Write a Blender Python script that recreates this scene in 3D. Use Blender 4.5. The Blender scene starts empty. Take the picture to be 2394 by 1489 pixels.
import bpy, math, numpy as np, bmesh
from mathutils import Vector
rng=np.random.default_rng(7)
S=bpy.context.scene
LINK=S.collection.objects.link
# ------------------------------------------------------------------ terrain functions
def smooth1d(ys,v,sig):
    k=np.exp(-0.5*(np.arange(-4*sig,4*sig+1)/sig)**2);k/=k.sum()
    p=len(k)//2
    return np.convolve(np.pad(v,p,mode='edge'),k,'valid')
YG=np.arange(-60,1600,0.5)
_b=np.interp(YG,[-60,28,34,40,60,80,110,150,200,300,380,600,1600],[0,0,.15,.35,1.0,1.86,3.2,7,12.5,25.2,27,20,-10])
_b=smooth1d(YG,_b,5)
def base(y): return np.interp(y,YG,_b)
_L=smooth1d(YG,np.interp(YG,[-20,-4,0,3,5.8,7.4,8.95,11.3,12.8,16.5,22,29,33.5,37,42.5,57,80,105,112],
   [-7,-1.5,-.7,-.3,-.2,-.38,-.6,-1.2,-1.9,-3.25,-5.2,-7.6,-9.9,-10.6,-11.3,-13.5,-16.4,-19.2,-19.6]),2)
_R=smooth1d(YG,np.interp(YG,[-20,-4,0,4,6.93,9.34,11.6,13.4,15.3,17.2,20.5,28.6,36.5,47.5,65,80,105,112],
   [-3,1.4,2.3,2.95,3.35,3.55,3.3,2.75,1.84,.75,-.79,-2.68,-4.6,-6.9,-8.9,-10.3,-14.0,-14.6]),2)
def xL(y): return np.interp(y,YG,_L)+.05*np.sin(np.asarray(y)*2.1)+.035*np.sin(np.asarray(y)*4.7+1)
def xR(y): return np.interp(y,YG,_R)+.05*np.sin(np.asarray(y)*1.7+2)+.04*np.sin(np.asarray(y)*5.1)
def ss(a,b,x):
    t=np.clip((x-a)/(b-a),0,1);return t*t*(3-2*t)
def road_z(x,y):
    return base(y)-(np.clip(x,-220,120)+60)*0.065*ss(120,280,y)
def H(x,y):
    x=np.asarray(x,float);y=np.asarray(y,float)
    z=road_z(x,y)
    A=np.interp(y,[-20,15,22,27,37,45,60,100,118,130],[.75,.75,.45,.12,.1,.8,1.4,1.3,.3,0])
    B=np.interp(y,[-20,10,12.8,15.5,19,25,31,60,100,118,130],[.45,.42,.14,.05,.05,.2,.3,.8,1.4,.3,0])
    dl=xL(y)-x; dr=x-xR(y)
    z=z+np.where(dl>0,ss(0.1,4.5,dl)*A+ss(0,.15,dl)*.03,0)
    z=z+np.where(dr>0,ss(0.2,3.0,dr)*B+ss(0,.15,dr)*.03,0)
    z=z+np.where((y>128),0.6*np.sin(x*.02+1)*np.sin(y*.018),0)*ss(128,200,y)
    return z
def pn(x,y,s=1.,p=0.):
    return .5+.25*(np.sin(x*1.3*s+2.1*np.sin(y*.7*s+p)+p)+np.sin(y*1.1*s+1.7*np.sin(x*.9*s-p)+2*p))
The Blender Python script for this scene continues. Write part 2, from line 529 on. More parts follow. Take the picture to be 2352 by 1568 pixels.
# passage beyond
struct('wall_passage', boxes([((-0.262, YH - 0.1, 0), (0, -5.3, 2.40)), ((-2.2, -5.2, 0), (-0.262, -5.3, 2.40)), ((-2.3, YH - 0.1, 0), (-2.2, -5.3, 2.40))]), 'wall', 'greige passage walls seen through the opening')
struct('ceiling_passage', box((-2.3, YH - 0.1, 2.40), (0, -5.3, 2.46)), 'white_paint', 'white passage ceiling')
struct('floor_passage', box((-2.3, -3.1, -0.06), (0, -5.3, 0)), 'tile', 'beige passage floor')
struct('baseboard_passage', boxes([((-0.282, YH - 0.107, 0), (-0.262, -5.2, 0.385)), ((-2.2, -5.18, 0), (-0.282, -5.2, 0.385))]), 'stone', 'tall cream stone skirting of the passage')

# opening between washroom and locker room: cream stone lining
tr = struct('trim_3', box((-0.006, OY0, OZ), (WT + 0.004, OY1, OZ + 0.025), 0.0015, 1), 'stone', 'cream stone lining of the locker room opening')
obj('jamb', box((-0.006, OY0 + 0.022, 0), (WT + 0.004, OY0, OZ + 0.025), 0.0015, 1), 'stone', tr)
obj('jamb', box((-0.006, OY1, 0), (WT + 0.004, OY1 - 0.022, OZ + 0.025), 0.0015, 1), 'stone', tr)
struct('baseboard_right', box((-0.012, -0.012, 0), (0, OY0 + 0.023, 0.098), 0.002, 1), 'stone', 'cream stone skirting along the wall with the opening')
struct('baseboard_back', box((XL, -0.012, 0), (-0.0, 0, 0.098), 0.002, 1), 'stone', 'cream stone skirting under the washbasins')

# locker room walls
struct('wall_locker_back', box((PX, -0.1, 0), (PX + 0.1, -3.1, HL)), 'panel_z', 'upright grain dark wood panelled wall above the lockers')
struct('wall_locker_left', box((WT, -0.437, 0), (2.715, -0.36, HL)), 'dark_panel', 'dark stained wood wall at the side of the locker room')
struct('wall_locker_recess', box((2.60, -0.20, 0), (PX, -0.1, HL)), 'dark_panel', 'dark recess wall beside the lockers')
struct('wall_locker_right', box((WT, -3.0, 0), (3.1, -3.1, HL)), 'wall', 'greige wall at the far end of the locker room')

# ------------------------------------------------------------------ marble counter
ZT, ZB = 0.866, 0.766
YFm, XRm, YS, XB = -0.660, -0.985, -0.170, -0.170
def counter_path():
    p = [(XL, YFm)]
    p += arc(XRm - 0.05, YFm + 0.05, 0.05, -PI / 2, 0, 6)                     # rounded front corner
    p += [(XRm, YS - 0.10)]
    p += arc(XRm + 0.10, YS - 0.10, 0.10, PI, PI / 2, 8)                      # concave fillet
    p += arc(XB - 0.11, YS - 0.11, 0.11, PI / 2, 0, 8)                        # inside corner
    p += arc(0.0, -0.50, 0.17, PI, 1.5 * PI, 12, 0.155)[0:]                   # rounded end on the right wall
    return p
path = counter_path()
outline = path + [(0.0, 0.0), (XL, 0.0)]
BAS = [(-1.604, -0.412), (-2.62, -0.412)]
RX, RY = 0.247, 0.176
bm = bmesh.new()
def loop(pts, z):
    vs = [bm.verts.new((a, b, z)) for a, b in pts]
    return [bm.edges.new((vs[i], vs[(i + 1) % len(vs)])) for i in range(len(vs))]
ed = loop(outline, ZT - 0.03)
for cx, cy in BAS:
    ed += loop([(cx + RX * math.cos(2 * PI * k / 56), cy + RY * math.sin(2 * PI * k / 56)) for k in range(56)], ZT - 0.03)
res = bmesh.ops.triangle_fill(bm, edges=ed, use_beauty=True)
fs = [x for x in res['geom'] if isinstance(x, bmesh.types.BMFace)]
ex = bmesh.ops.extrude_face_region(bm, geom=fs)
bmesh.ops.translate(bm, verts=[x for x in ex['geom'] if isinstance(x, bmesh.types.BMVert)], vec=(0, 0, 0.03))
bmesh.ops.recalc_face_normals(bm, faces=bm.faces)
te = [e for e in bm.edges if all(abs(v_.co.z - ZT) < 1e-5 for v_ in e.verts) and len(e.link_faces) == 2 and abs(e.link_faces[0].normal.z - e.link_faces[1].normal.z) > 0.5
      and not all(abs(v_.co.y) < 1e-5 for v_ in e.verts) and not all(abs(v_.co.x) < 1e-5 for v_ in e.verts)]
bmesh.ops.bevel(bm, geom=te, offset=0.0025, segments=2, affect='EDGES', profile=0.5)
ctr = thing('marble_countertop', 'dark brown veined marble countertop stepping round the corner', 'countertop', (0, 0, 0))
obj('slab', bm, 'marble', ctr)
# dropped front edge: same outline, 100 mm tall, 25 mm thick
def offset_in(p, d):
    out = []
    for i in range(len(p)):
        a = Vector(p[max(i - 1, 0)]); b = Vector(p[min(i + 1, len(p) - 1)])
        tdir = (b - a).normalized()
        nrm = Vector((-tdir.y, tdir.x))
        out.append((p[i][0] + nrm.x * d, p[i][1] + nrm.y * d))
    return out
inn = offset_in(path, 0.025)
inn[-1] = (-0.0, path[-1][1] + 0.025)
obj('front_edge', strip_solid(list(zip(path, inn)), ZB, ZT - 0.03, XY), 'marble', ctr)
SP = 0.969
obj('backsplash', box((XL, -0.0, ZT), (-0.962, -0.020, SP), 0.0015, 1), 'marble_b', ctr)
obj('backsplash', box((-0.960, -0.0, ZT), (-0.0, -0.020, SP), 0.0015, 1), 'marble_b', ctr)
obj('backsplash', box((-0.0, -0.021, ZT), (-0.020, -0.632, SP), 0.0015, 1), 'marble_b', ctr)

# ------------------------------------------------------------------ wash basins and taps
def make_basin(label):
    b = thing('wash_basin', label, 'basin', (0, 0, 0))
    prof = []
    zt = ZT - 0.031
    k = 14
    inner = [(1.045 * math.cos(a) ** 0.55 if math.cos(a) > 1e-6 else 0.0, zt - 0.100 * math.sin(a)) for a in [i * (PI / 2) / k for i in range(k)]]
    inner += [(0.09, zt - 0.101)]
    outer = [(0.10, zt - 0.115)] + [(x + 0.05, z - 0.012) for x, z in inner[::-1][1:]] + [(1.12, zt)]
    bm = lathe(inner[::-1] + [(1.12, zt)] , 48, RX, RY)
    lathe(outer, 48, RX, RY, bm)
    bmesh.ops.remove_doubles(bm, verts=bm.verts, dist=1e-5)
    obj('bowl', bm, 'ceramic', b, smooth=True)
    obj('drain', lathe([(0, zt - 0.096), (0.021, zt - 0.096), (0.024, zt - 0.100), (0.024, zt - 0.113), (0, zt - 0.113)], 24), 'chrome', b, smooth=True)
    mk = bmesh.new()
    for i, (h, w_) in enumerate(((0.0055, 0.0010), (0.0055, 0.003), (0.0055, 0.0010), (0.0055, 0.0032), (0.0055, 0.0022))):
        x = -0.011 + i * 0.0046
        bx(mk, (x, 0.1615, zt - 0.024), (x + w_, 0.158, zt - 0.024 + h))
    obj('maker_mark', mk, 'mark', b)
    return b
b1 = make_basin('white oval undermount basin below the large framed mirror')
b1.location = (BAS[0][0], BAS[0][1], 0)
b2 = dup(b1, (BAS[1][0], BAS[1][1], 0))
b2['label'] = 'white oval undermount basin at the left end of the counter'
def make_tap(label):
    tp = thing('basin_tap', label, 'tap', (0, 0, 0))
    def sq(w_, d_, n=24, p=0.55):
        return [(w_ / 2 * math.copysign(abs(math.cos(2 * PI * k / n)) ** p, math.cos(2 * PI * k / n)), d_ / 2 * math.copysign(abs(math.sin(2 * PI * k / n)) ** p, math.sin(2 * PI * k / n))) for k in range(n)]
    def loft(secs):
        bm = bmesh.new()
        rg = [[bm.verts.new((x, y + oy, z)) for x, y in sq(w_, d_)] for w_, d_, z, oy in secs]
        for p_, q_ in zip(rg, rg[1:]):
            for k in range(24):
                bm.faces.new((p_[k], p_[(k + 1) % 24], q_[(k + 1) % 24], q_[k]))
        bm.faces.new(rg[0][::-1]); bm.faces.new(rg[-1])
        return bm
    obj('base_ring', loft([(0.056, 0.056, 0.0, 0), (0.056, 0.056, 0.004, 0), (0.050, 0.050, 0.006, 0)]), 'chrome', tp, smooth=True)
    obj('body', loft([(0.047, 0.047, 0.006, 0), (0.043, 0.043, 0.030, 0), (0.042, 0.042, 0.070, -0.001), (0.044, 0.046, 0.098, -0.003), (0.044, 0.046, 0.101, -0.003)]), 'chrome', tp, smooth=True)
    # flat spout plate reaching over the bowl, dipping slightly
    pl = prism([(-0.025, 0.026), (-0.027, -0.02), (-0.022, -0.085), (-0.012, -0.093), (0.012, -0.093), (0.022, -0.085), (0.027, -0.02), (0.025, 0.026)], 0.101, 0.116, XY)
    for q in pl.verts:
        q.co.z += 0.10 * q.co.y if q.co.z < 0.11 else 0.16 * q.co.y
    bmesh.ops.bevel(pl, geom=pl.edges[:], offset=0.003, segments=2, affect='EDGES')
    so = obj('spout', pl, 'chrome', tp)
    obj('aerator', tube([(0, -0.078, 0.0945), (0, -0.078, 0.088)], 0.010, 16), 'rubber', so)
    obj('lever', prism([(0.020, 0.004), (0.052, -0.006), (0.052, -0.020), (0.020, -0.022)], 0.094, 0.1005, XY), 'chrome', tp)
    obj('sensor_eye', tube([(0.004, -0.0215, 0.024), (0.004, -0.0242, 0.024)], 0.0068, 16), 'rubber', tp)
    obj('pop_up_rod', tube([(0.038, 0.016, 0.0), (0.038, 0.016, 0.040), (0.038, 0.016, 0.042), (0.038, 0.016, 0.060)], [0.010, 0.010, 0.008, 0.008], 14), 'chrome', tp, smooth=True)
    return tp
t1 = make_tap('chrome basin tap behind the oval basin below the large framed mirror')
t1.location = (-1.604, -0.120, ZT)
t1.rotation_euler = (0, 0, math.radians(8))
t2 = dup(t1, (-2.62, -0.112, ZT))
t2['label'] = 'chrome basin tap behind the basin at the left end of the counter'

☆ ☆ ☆

What the task requires: Lines containing the word "picture" must all be returned from the material above.

Solved problem:
Write a Blender Python script that recreates this scene in 3D. Use Blender 4.5. The Blender scene starts empty. Take the picture to be 2394 by 1489 pixels.
The Blender Python script for this scene continues. Write part 2, from line 529 on. More parts follow. Take the picture to be 2352 by 1568 pixels.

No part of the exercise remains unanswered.